═════ DATASET EXCERPTS

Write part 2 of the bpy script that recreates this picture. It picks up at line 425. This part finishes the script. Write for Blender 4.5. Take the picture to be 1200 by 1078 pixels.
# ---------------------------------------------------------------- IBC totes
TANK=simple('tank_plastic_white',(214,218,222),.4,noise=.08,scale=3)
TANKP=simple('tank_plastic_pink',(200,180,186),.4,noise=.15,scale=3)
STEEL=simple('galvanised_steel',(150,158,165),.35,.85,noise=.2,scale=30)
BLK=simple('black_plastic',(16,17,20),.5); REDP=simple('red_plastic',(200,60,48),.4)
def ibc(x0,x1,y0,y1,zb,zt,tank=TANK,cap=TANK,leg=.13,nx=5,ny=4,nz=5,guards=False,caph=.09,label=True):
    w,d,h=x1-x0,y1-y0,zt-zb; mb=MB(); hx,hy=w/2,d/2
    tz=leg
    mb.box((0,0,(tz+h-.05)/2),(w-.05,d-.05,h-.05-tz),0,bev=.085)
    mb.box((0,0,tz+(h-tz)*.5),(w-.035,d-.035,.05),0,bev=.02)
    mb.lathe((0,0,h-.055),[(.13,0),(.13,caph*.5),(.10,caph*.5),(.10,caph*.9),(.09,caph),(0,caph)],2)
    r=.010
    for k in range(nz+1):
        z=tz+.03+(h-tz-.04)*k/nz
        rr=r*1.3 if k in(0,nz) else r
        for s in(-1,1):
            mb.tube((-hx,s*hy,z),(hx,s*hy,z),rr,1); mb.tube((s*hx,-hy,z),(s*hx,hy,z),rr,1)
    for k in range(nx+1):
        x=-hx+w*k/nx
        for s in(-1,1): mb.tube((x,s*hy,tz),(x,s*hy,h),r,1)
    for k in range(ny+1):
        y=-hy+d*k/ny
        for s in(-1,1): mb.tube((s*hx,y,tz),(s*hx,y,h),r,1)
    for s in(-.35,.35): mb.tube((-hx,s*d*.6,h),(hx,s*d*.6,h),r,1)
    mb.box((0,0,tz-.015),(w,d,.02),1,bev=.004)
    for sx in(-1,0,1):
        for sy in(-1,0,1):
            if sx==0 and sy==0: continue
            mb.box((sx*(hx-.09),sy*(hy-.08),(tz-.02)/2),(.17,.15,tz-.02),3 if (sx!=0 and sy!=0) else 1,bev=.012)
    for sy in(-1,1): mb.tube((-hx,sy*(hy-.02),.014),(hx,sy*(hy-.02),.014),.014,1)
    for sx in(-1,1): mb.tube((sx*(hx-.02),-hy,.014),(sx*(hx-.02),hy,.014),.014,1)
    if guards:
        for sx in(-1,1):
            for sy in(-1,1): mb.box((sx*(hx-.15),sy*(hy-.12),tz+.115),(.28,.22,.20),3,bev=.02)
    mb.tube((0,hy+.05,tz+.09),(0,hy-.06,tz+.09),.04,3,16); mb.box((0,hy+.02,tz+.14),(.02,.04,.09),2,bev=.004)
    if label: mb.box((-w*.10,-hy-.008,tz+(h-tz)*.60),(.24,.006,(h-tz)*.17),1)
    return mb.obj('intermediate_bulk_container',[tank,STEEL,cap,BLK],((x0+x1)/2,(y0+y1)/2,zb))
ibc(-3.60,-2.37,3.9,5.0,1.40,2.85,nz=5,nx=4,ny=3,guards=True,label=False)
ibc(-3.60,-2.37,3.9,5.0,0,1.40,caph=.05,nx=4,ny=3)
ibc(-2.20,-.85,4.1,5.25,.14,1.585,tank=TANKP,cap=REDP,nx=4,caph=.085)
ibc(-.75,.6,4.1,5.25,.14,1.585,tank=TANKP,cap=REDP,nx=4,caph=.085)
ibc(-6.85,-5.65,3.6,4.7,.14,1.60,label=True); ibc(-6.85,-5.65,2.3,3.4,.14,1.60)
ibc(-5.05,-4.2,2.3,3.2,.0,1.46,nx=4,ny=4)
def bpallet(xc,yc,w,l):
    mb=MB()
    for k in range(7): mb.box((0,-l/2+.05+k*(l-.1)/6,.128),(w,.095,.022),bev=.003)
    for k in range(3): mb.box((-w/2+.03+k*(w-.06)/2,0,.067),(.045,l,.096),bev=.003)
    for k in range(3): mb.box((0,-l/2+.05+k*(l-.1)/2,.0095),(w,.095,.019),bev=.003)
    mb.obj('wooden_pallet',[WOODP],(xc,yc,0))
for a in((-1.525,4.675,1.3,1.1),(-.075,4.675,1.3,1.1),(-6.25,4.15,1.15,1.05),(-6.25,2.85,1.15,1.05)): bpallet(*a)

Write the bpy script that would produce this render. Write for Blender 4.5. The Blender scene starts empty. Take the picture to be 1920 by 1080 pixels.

══════════

**TO BE DONE**
Would you copy out each line exactly as written?

**WRITTEN RESPONSE**
Write part 2 of the bpy script that recreates this picture. It picks up at line 425. This part finishes the script. Write for Blender 4.5. Take the picture to be 1200 by 1078 pixels.
# ---------------------------------------------------------------- IBC totes
TANK=simple('tank_plastic_white',(214,218,222),.4,noise=.08,scale=3)
TANKP=simple('tank_plastic_pink',(200,180,186),.4,noise=.15,scale=3)
STEEL=simple('galvanised_steel',(150,158,165),.35,.85,noise=.2,scale=30)
BLK=simple('black_plastic',(16,17,20),.5); REDP=simple('red_plastic',(200,60,48),.4)
def ibc(x0,x1,y0,y1,zb,zt,tank=TANK,cap=TANK,leg=.13,nx=5,ny=4,nz=5,guards=False,caph=.09,label=True):
    w,d,h=x1-x0,y1-y0,zt-zb; mb=MB(); hx,hy=w/2,d/2
    tz=leg
    mb.box((0,0,(tz+h-.05)/2),(w-.05,d-.05,h-.05-tz),0,bev=.085)
    mb.box((0,0,tz+(h-tz)*.5),(w-.035,d-.035,.05),0,bev=.02)
    mb.lathe((0,0,h-.055),[(.13,0),(.13,caph*.5),(.10,caph*.5),(.10,caph*.9),(.09,caph),(0,caph)],2)
    r=.010
    for k in range(nz+1):
        z=tz+.03+(h-tz-.04)*k/nz
        rr=r*1.3 if k in(0,nz) else r
        for s in(-1,1):
            mb.tube((-hx,s*hy,z),(hx,s*hy,z),rr,1); mb.tube((s*hx,-hy,z),(s*hx,hy,z),rr,1)
    for k in range(nx+1):
        x=-hx+w*k/nx
        for s in(-1,1): mb.tube((x,s*hy,tz),(x,s*hy,h),r,1)
    for k in range(ny+1):
        y=-hy+d*k/ny
        for s in(-1,1): mb.tube((s*hx,y,tz),(s*hx,y,h),r,1)
    for s in(-.35,.35): mb.tube((-hx,s*d*.6,h),(hx,s*d*.6,h),r,1)
    mb.box((0,0,tz-.015),(w,d,.02),1,bev=.004)
    for sx in(-1,0,1):
        for sy in(-1,0,1):
            if sx==0 and sy==0: continue
            mb.box((sx*(hx-.09),sy*(hy-.08),(tz-.02)/2),(.17,.15,tz-.02),3 if (sx!=0 and sy!=0) else 1,bev=.012)
    for sy in(-1,1): mb.tube((-hx,sy*(hy-.02),.014),(hx,sy*(hy-.02),.014),.014,1)
    for sx in(-1,1): mb.tube((sx*(hx-.02),-hy,.014),(sx*(hx-.02),hy,.014),.014,1)
    if guards:
        for sx in(-1,1):
            for sy in(-1,1): mb.box((sx*(hx-.15),sy*(hy-.12),tz+.115),(.28,.22,.20),3,bev=.02)
    mb.tube((0,hy+.05,tz+.09),(0,hy-.06,tz+.09),.04,3,16); mb.box((0,hy+.02,tz+.14),(.02,.04,.09),2,bev=.004)
    if label: mb.box((-w*.10,-hy-.008,tz+(h-tz)*.60),(.24,.006,(h-tz)*.17),1)
    return mb.obj('intermediate_bulk_container',[tank,STEEL,cap,BLK],((x0+x1)/2,(y0+y1)/2,zb))
ibc(-3.60,-2.37,3.9,5.0,1.40,2.85,nz=5,nx=4,ny=3,guards=True,label=False)
ibc(-3.60,-2.37,3.9,5.0,0,1.40,caph=.05,nx=4,ny=3)
ibc(-2.20,-.85,4.1,5.25,.14,1.585,tank=TANKP,cap=REDP,nx=4,caph=.085)
ibc(-.75,.6,4.1,5.25,.14,1.585,tank=TANKP,cap=REDP,nx=4,caph=.085)
ibc(-6.85,-5.65,3.6,4.7,.14,1.60,label=True); ibc(-6.85,-5.65,2.3,3.4,.14,1.60)
ibc(-5.05,-4.2,2.3,3.2,.0,1.46,nx=4,ny=4)
def bpallet(xc,yc,w,l):
    mb=MB()
    for k in range(7): mb.box((0,-l/2+.05+k*(l-.1)/6,.128),(w,.095,.022),bev=.003)
    for k in range(3): mb.box((-w/2+.03+k*(w-.06)/2,0,.067),(.045,l,.096),bev=.003)
    for k in range(3): mb.box((0,-l/2+.05+k*(l-.1)/2,.0095),(w,.095,.019),bev=.003)
    mb.obj('wooden_pallet',[WOODP],(xc,yc,0))
for a in((-1.525,4.675,1.3,1.1),(-.075,4.675,1.3,1.1),(-6.25,4.15,1.15,1.05),(-6.25,2.85,1.15,1.05)): bpallet(*a)

Write the bpy script that would produce this render. Write for Blender 4.5. The Blender scene starts empty. Take the picture to be 1920 by 1080 pixels.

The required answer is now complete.